By 1880, Indianapolis was the third largest pork packing city behind Chicago and Cincinnati. In 1877, the Union Railroad Transfer and Stock Yards Company opens. Its name is changed to the Indianapolis Belt Railroad and Stockyard Company in 1881. The business was renamed Indianapolis Stockyards Company Inc. in 1961 as the railroad business was spun off.  The company focused on mostly cattle and hogs.

The Indianapolis Belt Railway Company was incorporated on 28 June 1873 for the purpose of constructing, operating, and maintaining a railroad around the city from North Indianapolis to Brightwood. A movement for the erection of a stockyard near the west bank of the White River took shape a short time later and was contingent upon the railroad's construction. The panic of 1873 and legal right-of-way battles delayed the construction of the railroad and the stockyards a short time later, but the company formed its articles of association in 1876 under the name of the Union Railroad Transfer and Stock Yards Company.

In 1881 the firm's name was changed to the Indianapolis Belt Railroad and Stock Yard Company, and the following year, the Belt Railroad facilities were leased to the Indianapolis Union Railway Company for 999 years. Founded in the early 1850s, the locally operated Union Railway Company owned and maintained the Union Railway Passenger Station (Union Depot) and approximately one mile of track around the facility. The Pennsylvania Railroad and the New York Central systems (now Conrail) later acquired the company, but the railway continued operating as a distinct organization while leasing the track, equipment (engines and cars), and facilities from the Belt Railroad.

A fire in 1904 nearly destroyed the entire stockyard complex with the exception of the Livestock Exchange Building but new and enlarged structures were soon erected.

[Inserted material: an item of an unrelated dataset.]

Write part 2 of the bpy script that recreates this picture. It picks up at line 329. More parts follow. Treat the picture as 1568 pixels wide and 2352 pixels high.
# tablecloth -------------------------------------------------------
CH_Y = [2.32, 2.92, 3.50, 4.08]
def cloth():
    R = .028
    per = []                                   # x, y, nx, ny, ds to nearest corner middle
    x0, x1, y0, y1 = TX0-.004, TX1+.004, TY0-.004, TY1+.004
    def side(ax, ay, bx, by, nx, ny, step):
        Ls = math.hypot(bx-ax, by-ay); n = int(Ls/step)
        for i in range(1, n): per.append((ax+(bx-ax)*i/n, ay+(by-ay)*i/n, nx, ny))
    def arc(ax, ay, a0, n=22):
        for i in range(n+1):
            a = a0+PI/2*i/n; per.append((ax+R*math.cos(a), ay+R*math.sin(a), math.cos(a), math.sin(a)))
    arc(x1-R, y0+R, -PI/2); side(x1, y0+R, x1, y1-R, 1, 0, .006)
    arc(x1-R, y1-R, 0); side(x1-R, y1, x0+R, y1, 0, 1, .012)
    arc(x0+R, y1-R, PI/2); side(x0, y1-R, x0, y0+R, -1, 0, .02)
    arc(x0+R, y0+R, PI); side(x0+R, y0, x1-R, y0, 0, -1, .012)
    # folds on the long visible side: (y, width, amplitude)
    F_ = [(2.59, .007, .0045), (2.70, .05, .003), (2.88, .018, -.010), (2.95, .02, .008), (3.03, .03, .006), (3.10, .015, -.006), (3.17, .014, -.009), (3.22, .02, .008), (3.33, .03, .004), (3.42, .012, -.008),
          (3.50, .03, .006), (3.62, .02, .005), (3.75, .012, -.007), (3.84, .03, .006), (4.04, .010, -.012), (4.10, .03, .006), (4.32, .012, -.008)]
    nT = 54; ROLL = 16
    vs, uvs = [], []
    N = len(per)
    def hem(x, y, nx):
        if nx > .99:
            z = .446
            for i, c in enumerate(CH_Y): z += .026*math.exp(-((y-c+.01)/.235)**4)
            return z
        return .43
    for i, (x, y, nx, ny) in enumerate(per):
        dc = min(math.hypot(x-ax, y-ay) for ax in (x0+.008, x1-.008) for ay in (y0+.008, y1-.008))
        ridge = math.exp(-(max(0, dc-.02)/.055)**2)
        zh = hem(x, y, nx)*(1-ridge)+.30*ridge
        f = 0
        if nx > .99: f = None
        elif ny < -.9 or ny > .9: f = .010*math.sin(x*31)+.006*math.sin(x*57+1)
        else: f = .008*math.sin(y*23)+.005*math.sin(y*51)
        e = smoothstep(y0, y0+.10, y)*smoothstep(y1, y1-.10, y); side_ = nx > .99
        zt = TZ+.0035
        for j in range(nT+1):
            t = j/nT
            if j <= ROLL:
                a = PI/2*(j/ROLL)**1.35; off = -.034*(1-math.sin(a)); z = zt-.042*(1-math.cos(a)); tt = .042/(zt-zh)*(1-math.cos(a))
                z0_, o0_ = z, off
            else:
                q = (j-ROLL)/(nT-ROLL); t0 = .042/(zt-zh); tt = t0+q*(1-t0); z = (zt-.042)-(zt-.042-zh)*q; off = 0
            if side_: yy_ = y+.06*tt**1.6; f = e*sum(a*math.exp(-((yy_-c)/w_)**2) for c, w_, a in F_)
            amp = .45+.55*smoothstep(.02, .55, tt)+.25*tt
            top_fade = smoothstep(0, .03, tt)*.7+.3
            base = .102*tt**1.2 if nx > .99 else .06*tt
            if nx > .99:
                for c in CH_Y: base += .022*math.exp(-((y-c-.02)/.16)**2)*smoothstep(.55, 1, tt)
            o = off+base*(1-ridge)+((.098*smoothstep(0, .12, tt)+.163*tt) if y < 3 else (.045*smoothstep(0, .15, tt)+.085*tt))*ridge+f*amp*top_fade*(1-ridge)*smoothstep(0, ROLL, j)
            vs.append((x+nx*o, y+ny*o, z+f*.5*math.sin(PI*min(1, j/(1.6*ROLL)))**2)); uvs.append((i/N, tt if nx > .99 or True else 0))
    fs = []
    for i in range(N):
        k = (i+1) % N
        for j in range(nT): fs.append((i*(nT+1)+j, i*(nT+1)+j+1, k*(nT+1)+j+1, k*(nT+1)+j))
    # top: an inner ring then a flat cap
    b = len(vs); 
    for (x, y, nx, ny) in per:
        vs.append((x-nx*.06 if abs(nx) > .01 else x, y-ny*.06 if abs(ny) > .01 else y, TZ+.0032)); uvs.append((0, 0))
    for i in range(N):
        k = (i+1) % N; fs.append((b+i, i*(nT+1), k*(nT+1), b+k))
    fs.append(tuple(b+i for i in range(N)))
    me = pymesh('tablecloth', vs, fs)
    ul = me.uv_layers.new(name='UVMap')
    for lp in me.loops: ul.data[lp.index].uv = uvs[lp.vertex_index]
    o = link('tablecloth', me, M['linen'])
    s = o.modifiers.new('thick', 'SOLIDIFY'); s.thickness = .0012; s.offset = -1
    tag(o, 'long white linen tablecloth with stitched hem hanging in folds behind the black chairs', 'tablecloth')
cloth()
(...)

A truck department was added to the stockyard operation in 1919 and a hog division followed in 1926. Over the years, the stockyards expanded to encompass 147 acres, 60 of which were used for the livestock industry. At its peak in the 1930s and 1940s, the stockyards handled three million animals a year. In 1961, the company's name was altered to the Indianapolis Stockyards Company, Inc.

The decline of the Indianapolis meat packing industry resulted in a substantial decrease in shipments in the late 1950s and 1960s, and in 1967 Indianapolis Stockyards, Inc. was sold to Eli Lilly and Company, and they, in turn, leased the area to the United Stockyards Company of Chicago.